What to work on - Quote the records that follow in full, leaving the pictures out.

Dataset rows -

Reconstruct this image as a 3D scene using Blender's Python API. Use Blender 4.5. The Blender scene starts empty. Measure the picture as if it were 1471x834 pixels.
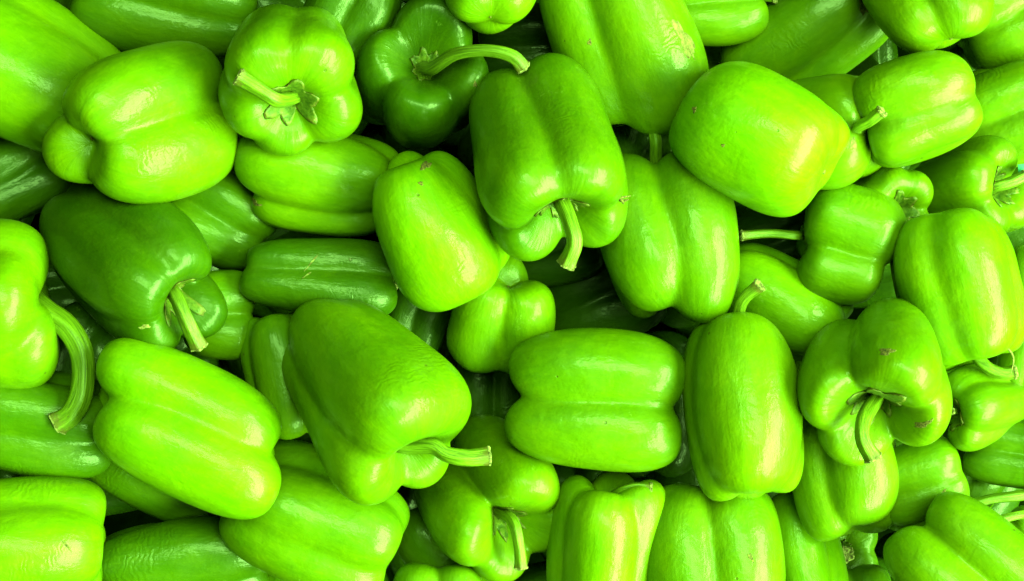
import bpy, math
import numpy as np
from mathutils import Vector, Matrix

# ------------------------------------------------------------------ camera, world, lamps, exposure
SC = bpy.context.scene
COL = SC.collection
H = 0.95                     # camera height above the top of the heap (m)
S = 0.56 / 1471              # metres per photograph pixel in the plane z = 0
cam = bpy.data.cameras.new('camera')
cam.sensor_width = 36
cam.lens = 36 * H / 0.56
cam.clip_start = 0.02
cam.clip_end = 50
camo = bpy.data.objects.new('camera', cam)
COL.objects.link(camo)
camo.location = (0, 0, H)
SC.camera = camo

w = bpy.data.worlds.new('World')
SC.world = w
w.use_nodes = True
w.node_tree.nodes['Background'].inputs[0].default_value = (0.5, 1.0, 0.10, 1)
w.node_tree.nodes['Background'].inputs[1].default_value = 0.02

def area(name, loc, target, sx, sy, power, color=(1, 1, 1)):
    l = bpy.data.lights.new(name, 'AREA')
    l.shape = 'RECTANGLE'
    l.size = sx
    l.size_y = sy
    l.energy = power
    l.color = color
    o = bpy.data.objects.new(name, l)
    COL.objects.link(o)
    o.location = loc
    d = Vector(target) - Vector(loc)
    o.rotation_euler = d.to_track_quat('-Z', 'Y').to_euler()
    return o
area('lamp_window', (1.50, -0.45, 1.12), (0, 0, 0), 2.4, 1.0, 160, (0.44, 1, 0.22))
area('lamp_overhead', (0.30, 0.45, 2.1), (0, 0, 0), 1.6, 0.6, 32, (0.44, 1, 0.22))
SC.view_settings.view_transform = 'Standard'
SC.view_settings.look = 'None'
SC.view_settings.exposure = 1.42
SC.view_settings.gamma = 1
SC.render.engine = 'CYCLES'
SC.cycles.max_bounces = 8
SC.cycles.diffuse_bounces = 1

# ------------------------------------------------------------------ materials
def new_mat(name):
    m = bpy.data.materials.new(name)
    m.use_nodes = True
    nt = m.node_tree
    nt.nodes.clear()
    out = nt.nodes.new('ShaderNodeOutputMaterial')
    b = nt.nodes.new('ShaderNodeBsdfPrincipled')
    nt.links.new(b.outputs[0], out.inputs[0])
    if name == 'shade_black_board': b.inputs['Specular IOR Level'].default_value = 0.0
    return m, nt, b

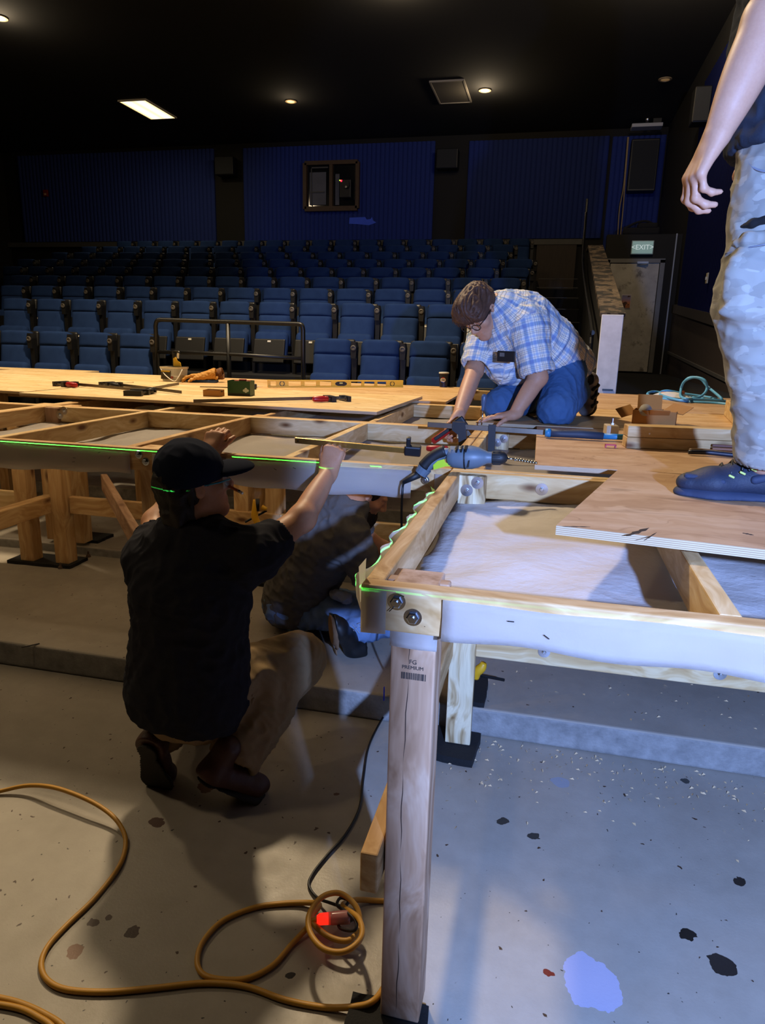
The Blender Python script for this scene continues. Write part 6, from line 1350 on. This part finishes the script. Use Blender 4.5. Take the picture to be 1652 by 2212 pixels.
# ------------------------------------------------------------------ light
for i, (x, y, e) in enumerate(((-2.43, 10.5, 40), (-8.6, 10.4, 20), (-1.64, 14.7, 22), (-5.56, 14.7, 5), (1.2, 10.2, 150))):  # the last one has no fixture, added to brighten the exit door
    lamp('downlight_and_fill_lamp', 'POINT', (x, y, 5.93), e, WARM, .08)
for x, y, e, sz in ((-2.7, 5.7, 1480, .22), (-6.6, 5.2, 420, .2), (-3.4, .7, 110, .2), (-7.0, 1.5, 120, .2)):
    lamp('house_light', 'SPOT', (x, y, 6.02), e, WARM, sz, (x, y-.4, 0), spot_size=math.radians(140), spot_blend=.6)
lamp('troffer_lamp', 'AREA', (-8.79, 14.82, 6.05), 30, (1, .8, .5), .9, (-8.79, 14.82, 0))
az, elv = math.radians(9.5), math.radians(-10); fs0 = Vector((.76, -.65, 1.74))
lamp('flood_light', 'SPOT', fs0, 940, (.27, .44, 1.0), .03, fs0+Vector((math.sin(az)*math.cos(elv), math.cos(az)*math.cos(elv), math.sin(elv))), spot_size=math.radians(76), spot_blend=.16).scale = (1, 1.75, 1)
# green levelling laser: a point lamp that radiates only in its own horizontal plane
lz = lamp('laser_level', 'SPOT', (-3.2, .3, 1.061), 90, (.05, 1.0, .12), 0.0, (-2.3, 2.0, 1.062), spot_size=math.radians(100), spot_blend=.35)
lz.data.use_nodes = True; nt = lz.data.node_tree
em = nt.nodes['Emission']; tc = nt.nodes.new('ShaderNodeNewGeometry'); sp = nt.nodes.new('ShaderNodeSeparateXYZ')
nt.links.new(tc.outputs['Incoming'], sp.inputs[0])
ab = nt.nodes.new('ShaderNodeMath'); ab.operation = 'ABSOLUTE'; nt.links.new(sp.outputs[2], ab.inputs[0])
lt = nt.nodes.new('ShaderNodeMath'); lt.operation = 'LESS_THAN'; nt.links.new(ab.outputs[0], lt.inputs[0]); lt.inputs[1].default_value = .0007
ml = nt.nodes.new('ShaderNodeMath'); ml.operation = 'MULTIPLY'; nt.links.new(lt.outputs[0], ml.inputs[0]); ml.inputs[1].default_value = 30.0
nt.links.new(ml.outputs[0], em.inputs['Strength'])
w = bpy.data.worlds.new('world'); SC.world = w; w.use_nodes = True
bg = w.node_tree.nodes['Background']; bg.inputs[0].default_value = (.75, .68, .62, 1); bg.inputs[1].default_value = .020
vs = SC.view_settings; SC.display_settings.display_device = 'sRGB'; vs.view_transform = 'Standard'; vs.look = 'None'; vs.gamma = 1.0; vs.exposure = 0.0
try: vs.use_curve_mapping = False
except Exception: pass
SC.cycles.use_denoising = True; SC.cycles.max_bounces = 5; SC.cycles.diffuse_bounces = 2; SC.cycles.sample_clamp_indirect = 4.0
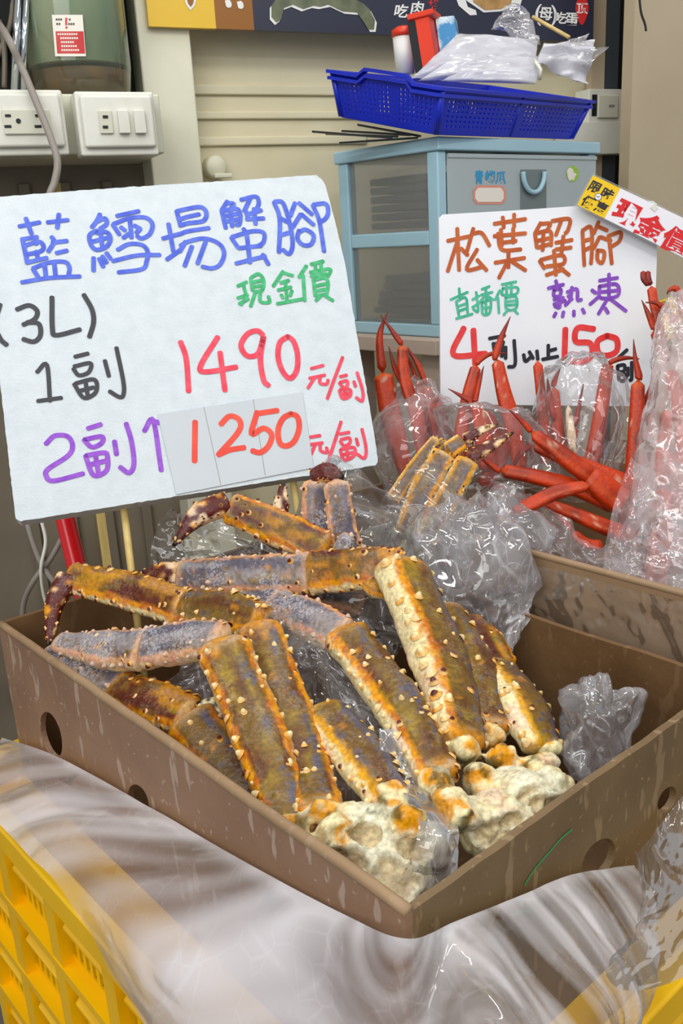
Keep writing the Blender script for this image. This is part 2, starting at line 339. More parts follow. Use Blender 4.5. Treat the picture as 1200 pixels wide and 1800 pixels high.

Exercise result -
Reconstruct this image as a 3D scene using Blender's Python API. Use Blender 4.5. The Blender scene starts empty. Measure the picture as if it were 1471x834 pixels.
import bpy, math
import numpy as np
from mathutils import Vector, Matrix

# ------------------------------------------------------------------ camera, world, lamps, exposure
SC = bpy.context.scene
COL = SC.collection
H = 0.95                     # camera height above the top of the heap (m)
S = 0.56 / 1471              # metres per photograph pixel in the plane z = 0
cam = bpy.data.cameras.new('camera')
cam.sensor_width = 36
cam.lens = 36 * H / 0.56
cam.clip_start = 0.02
cam.clip_end = 50
camo = bpy.data.objects.new('camera', cam)
COL.objects.link(camo)
camo.location = (0, 0, H)
SC.camera = camo

w = bpy.data.worlds.new('World')
SC.world = w
w.use_nodes = True
w.node_tree.nodes['Background'].inputs[0].default_value = (0.5, 1.0, 0.10, 1)
w.node_tree.nodes['Background'].inputs[1].default_value = 0.02

def area(name, loc, target, sx, sy, power, color=(1, 1, 1)):
    l = bpy.data.lights.new(name, 'AREA')
    l.shape = 'RECTANGLE'
    l.size = sx
    l.size_y = sy
    l.energy = power
    l.color = color
    o = bpy.data.objects.new(name, l)
    COL.objects.link(o)
    o.location = loc
    d = Vector(target) - Vector(loc)
    o.rotation_euler = d.to_track_quat('-Z', 'Y').to_euler()
    return o
area('lamp_window', (1.50, -0.45, 1.12), (0, 0, 0), 2.4, 1.0, 160, (0.44, 1, 0.22))
area('lamp_overhead', (0.30, 0.45, 2.1), (0, 0, 0), 1.6, 0.6, 32, (0.44, 1, 0.22))
SC.view_settings.view_transform = 'Standard'
SC.view_settings.look = 'None'
SC.view_settings.exposure = 1.42
SC.view_settings.gamma = 1
SC.render.engine = 'CYCLES'
SC.cycles.max_bounces = 8
SC.cycles.diffuse_bounces = 1

# ------------------------------------------------------------------ materials
def new_mat(name):
    m = bpy.data.materials.new(name)
    m.use_nodes = True
    nt = m.node_tree
    nt.nodes.clear()
    out = nt.nodes.new('ShaderNodeOutputMaterial')
    b = nt.nodes.new('ShaderNodeBsdfPrincipled')
    nt.links.new(b.outputs[0], out.inputs[0])
    if name == 'shade_black_board': b.inputs['Specular IOR Level'].default_value = 0.0
    return m, nt, b

The Blender Python script for this scene continues. Write part 6, from line 1350 on. This part finishes the script. Use Blender 4.5. Take the picture to be 1652 by 2212 pixels.
# ------------------------------------------------------------------ light
for i, (x, y, e) in enumerate(((-2.43, 10.5, 40), (-8.6, 10.4, 20), (-1.64, 14.7, 22), (-5.56, 14.7, 5), (1.2, 10.2, 150))):  # the last one has no fixture, added to brighten the exit door
    lamp('downlight_and_fill_lamp', 'POINT', (x, y, 5.93), e, WARM, .08)
for x, y, e, sz in ((-2.7, 5.7, 1480, .22), (-6.6, 5.2, 420, .2), (-3.4, .7, 110, .2), (-7.0, 1.5, 120, .2)):
    lamp('house_light', 'SPOT', (x, y, 6.02), e, WARM, sz, (x, y-.4, 0), spot_size=math.radians(140), spot_blend=.6)
lamp('troffer_lamp', 'AREA', (-8.79, 14.82, 6.05), 30, (1, .8, .5), .9, (-8.79, 14.82, 0))
az, elv = math.radians(9.5), math.radians(-10); fs0 = Vector((.76, -.65, 1.74))
lamp('flood_light', 'SPOT', fs0, 940, (.27, .44, 1.0), .03, fs0+Vector((math.sin(az)*math.cos(elv), math.cos(az)*math.cos(elv), math.sin(elv))), spot_size=math.radians(76), spot_blend=.16).scale = (1, 1.75, 1)
# green levelling laser: a point lamp that radiates only in its own horizontal plane
lz = lamp('laser_level', 'SPOT', (-3.2, .3, 1.061), 90, (.05, 1.0, .12), 0.0, (-2.3, 2.0, 1.062), spot_size=math.radians(100), spot_blend=.35)
lz.data.use_nodes = True; nt = lz.data.node_tree
em = nt.nodes['Emission']; tc = nt.nodes.new('ShaderNodeNewGeometry'); sp = nt.nodes.new('ShaderNodeSeparateXYZ')
nt.links.new(tc.outputs['Incoming'], sp.inputs[0])
ab = nt.nodes.new('ShaderNodeMath'); ab.operation = 'ABSOLUTE'; nt.links.new(sp.outputs[2], ab.inputs[0])
lt = nt.nodes.new('ShaderNodeMath'); lt.operation = 'LESS_THAN'; nt.links.new(ab.outputs[0], lt.inputs[0]); lt.inputs[1].default_value = .0007
ml = nt.nodes.new('ShaderNodeMath'); ml.operation = 'MULTIPLY'; nt.links.new(lt.outputs[0], ml.inputs[0]); ml.inputs[1].default_value = 30.0
nt.links.new(ml.outputs[0], em.inputs['Strength'])
w = bpy.data.worlds.new('world'); SC.world = w; w.use_nodes = True
bg = w.node_tree.nodes['Background']; bg.inputs[0].default_value = (.75, .68, .62, 1); bg.inputs[1].default_value = .020
vs = SC.view_settings; SC.display_settings.display_device = 'sRGB'; vs.view_transform = 'Standard'; vs.look = 'None'; vs.gamma = 1.0; vs.exposure = 0.0
try: vs.use_curve_mapping = False
except Exception: pass
SC.cycles.use_denoising = True; SC.cycles.max_bounces = 5; SC.cycles.diffuse_bounces = 2; SC.cycles.sample_clamp_indirect = 4.0
Keep writing the Blender script for this image. This is part 2, starting at line 339. More parts follow. Use Blender 4.5. Treat the picture as 1200 pixels wide and 1800 pixels high.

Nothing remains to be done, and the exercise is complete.